The Super Bowl is All Grown Up

Paul Morrone |

By Thomas Morrone CFP®, CPA

Being a football fan my entire life, I can say with certainty that I have watched every Super Bowl. Maybe I have not watched every single play of every single game but for sure I have watched some, if not all, of every one of the “big games”. My fanatic attachment to the big game started when I was a kid and sat in front of my parent’s television in their living room. On January 15, 1967, the first AFL-NFL World Championship, later called Super Bowl 1, featured the Green Bay Packers with quarterback Bart Starr and the Kansas City Chiefs with Len Dawson. The Packers won the championship by a score of 35-10. I have attended many super bowl parties at flashy venues, house parties, bellied up to the bar and watched many in the comfort of my own home. All have been memorable but still on my bucket list is to attend a Super Bowl.

Just as the game has evolved in so many ways, so have many other aspects of the event itself besides trying to score touchdowns and win the game. The half time show is a now major performance. We are not talking about marching bands and tumbling cheerleaders of an era gone by.  Now there are full-blown concert level performances by the biggest names in the musical and entertainment industry. There have been skydivers, concerts, and wardrobe malfunctions. More and more people seem to be drawn to watching the Super Bowl for reasons other than to see who wins the game. The television networks have capitalized on this attention draw and focus by the public at large. A 30 second television commercial during Super Bowl 1 cost about $40,000. The cost for that same length of a commercial in Super Bowl LIII (53) will be approximately $5,000,000. How do you like them apples? I do have to admit, the creativity of some of the contemporary ads have been incredible. I was at one party when at the end of the game we all voted on the favorite commercial, not the favorite play or most valuable player or which team deserved to win.

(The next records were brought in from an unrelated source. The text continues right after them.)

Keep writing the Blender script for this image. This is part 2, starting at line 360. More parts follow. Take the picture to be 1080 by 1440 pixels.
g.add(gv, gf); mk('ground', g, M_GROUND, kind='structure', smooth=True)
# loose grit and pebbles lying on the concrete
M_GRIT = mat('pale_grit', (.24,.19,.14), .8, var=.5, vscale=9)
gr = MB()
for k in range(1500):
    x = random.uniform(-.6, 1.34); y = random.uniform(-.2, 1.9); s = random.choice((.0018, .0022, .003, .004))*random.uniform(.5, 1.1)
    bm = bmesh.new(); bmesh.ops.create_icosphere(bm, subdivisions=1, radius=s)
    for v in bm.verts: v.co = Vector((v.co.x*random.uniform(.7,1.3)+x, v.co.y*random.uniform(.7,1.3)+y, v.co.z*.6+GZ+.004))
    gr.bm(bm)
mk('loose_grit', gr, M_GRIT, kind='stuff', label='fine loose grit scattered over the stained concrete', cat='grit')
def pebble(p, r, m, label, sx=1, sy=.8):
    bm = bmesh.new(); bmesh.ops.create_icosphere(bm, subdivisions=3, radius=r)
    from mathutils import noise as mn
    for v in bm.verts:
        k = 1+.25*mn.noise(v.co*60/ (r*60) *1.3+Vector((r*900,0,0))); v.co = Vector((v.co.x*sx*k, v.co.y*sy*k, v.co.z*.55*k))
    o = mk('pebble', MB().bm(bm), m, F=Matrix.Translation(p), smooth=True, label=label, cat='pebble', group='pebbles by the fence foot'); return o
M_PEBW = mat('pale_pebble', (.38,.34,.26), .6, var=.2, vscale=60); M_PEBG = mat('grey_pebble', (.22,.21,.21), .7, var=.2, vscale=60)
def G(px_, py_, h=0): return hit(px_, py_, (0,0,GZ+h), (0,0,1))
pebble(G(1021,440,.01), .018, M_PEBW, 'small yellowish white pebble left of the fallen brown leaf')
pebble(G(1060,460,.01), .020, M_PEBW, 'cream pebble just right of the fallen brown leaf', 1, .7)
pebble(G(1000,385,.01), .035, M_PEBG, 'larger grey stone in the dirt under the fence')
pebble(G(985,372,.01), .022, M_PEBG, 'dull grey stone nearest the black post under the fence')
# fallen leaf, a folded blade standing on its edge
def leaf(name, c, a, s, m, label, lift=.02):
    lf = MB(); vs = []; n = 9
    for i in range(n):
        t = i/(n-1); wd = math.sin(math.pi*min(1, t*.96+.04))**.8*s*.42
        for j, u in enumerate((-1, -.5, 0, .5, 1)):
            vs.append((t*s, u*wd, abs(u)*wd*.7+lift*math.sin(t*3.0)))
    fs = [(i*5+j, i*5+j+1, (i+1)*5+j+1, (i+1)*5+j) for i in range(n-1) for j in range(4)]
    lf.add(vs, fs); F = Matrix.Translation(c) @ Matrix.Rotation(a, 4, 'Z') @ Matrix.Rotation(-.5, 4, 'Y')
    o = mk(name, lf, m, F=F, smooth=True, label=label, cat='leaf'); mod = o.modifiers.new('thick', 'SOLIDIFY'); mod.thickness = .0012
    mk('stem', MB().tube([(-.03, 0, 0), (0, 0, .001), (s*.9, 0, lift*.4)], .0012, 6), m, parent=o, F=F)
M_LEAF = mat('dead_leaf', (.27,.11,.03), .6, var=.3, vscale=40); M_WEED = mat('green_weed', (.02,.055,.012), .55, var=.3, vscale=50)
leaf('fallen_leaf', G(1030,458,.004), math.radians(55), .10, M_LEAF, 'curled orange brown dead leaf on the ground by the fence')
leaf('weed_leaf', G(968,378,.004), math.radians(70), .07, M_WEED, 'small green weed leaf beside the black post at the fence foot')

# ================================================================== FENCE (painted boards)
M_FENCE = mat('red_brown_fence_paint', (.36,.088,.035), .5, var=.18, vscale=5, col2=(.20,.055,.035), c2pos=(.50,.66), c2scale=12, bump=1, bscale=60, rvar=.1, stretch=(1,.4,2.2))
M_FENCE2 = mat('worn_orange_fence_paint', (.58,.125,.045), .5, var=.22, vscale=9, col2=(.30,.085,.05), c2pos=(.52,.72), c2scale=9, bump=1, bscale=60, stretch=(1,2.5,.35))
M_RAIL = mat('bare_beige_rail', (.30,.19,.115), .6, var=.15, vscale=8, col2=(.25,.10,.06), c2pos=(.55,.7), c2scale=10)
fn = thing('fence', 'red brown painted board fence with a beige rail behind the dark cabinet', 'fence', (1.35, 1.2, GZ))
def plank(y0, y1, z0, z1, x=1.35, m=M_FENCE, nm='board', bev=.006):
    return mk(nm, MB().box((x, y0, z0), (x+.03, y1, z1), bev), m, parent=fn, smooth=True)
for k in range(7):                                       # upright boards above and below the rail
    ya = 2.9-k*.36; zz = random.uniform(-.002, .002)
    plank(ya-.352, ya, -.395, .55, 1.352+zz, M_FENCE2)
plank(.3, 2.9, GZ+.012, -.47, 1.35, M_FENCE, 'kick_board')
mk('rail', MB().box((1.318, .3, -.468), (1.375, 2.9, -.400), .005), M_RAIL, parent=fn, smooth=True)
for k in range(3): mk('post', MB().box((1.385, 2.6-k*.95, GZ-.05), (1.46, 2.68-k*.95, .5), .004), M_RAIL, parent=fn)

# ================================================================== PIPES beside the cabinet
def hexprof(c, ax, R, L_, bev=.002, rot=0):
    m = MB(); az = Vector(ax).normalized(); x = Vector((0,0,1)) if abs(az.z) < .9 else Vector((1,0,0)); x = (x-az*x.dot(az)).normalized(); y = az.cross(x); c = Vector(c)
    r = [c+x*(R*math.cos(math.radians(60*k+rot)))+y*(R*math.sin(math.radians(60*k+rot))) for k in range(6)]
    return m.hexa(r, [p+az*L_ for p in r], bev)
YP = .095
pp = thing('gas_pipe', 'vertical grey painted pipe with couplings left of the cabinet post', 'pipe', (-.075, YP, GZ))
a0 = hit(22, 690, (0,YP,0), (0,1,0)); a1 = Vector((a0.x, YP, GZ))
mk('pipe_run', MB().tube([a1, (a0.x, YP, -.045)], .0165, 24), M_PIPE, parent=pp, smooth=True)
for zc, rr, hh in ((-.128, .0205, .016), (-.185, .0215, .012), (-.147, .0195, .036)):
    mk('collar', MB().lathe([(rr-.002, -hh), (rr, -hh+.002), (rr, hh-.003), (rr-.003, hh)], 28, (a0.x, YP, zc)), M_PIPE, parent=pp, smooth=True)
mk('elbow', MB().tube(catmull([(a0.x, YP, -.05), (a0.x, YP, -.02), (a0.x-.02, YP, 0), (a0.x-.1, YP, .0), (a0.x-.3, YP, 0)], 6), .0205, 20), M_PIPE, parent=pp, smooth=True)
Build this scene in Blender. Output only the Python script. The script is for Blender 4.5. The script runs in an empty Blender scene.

The media hype building up to game day is staggering. Countless shirts, hats and all different types of apparel and merchandise will be sold surrounding the event. There will interviews with coaches and players about their journey to the Super Bowl, their strategy for game day and of course there seems to be some trash talking as well. All in all, it is a media frenzy and we the fans have created it, fostered it and thrive with it. I will watch whatever the media throws at me regarding statistics, predictions and pregame information, whatever it may be or how trivial it truly is. Once the outcome is known, then another marketing frenzy occurs with Super Bowl Champion merchandise. I do admit I have spent my fair share of hard-earned dollars on Super Bowl merchandise over the years.

If your favorite team is representing their league in the big game, then there is more of a reason to be fully engaged. If your team is not playing, then hoping for a well-played game, where no one gets injured, is a win in my books. If you are a New England Patriots fan, you have had an unbelievable run. Good luck to the Patriots and the Los Angeles Rams in the battle for the Vince Lombardi Trophy.

I am a New York Giants fan, so my run has been more of a crawl, at least lately. There is always next year.